# The problem
Retype exactly the lines below, beginning with the first and ending with the line where "random.seed(7)" appears.

# Data shown
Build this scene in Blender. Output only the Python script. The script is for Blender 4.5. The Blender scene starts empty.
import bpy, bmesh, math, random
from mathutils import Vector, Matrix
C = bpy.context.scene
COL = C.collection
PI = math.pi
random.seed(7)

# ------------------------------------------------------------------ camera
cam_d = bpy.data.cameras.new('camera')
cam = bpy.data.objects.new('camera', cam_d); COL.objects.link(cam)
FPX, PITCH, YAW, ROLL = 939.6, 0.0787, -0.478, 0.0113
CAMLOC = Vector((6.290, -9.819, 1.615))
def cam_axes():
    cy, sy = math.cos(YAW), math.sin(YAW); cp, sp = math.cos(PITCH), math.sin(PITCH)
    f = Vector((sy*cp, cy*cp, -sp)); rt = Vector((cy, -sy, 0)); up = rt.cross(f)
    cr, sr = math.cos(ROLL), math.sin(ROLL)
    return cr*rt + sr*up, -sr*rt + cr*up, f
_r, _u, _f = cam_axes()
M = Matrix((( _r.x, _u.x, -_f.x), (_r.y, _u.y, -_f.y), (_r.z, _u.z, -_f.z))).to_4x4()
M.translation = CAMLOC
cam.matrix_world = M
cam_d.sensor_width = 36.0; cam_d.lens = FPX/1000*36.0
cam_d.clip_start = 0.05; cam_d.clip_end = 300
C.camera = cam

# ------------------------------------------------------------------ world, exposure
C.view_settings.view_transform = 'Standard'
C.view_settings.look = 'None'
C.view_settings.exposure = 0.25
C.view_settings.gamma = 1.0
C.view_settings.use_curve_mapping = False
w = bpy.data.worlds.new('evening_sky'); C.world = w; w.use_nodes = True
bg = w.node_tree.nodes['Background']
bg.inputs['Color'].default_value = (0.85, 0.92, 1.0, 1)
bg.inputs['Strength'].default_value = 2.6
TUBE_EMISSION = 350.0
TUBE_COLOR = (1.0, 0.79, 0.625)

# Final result
Build this scene in Blender. Output only the Python script. The script is for Blender 4.5. The Blender scene starts empty.
import bpy, bmesh, math, random
from mathutils import Vector, Matrix
C = bpy.context.scene
COL = C.collection
PI = math.pi
random.seed(7)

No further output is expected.